All of this law is convoluted, complex and tedious to read.  But, it is of crucial importance to the individual.

Theresa May's tenure as Home Secretary was remarkable for her relentless obesession with controlling immigration - reduce it to the tens of thousands - and for creating a "hostile environment" for those in the UK illegally.  A "surveillance society" has been encouraged to develop as a result with the result that " ... some of society's most vulnerable people are so afraid of being turned over to the Home Office that they feel unable to access healthcare, find safe accommodation or seek justice for crimes committed against them."

As the Commonwealth Heads of Government Meeting assembled in London, the scandal of "Windrush" broke.  As Amelia Gentleman wrote in The Guardian 20th April -

"Things changed after the Barbados high commissioner, Guy Hewitt, revealed that Downing Street had rejected a formal request from 12 Caribbean heads of government to discuss the problem with May at the Commonwealth heads of government meeting, which opened in London on Monday.
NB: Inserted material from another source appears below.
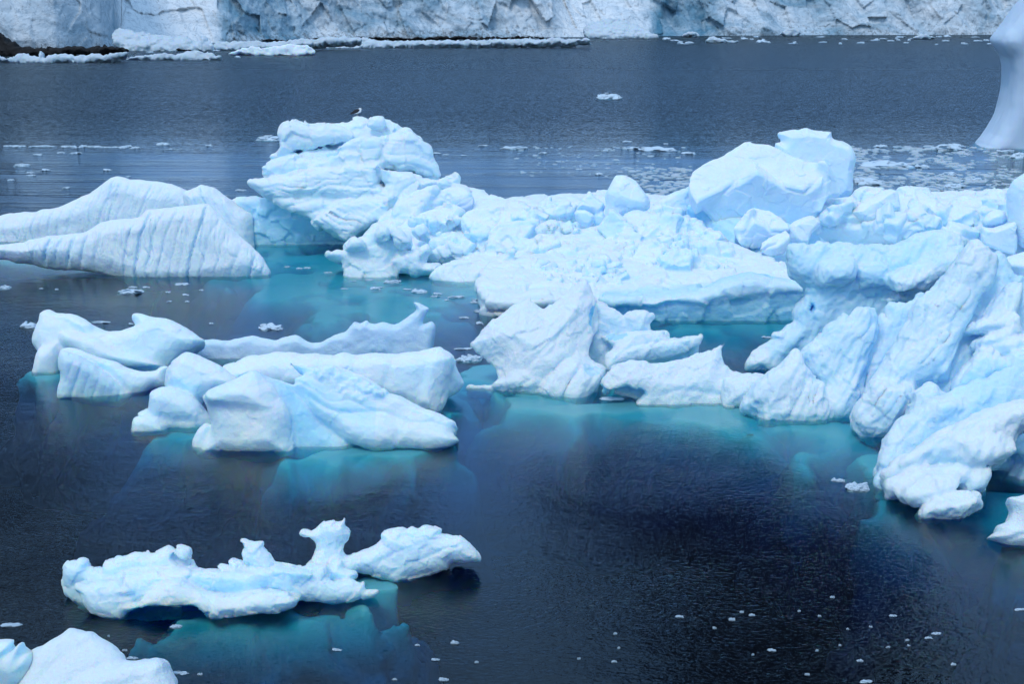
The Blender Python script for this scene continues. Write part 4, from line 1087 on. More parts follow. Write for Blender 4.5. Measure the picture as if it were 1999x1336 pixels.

On Sunday, Hewitt said it was “regrettable”. Within 24 hours, Labour’s David Lammy had gathered 140 MPs from all parties to sign a letter calling on the prime minister to act, and Rudd apologised in the Commons and set up a dedicated Windrush hotline.

This did little to stem the spiralling crisis. The Guardian’s revelation on Tuesday that thousands of Windrush-era landing slips were destroyed in October 2010 caused fresh embarrassment for the government. An ex-Home Office whistleblower said employees in his department told their managers that it was a bad idea to destroy the documents, because they were often the last remaining record that could be checked, in the event of uncertainty over an individual’s arrival date in the UK. The cards could offer crucial evidence of a pre-1973 arrival, which holds the key to securing a British passport."

On 16th April there was an "Urgent question in the House of Commons" on the part of Mr David Lammy MP (Labour) who said that it was "inhumane and cruel" for people to have suffered in this way.  The Home Secretary (Amber Rudd MP) said that she had now set up a team to help people evidence their right to be in the UK and no payment would be required for this service. 

A warning to the government came when Diane Abbott asked her question over four years ago and it is shameful that it took a breaking scandal to force the Home Office into some action to help the Windrush generation

It appears that some form of compensation scheme is under consideration by the government (BBC News 21st April).

Cases demonstrating the hardship:

Read about Trevor and Desmond Johnson.  Read about other victims who have lost jobs, homes and loved ones such as Dexter Bristol who moved from Grenada to the UK in 1968, aged eight, to join his mother who was working as an NHS nurse, and he spent the rest of his life in the UK. He was sacked from his cleaning job last year because he had no passport, was denied benefits and became depressed. Bristol died while still trying to prove he was in the country legally

Home Office:

The Home Office has published Guidance for undocumented Commonwealth Citizens

Other links:

The Guardian 16th April - Windrush U-turn welcome but Theresa May's policy was just cruel

The Guardian 22nd April - Government aware for years that "hostile environment" hurt the Windrush generation.

Civil Service World - Windrush: Home Office officials raised concern over immigration rules

*** ADDENDUM ***

Update 1st May 2018 -

Amber Rudd - the Home Secretary - resigned and was replaced by Sajid Javid MP.

The resignation letter and the Prime Minister's reply are published by The Independent - HERE

On 25th April, the Home Affairs Committee conducted a session on the Windrush issue.  The whole session may be viewed HERE.   Evidence of witnesses showed that removal targets existed and had been applied on a Regional basis.  When the Committee Chair (Yvette Cooper MP) asked about the existence of targets, Mrs Rudd replied "We don't have targets for removal."  This part of the evidence commences around 1650 hours.

The pressure on Amber Rudd increased late on Sunday afternoon as the Guardian revealed that in a leaked 2017 letter to Theresa May, Rudd had told the prime minister of her intention to increase deportations by 10% – seemingly at odds with her recent denials that she was aware of deportation targets - see The Guardian 30th April

The Prime Minister - Theresa May - who steered the Immigrsation Act 2014 through Parliament - sought to distance herself from the Windrush row - The Guardian 30th April - "The prime minister tried to draw a line under the affair by arguing that Rudd had only resigned over a single error, while separating the issue from the wider scandal over the Windrush generation.  She again declined to place the blame for the debacle, which has caught up thousands of people and is widely regarded as a result of her own “hostile environment” strategy, on individual ministers or civil servants at her former department."

The Guardian has published a timeline of events.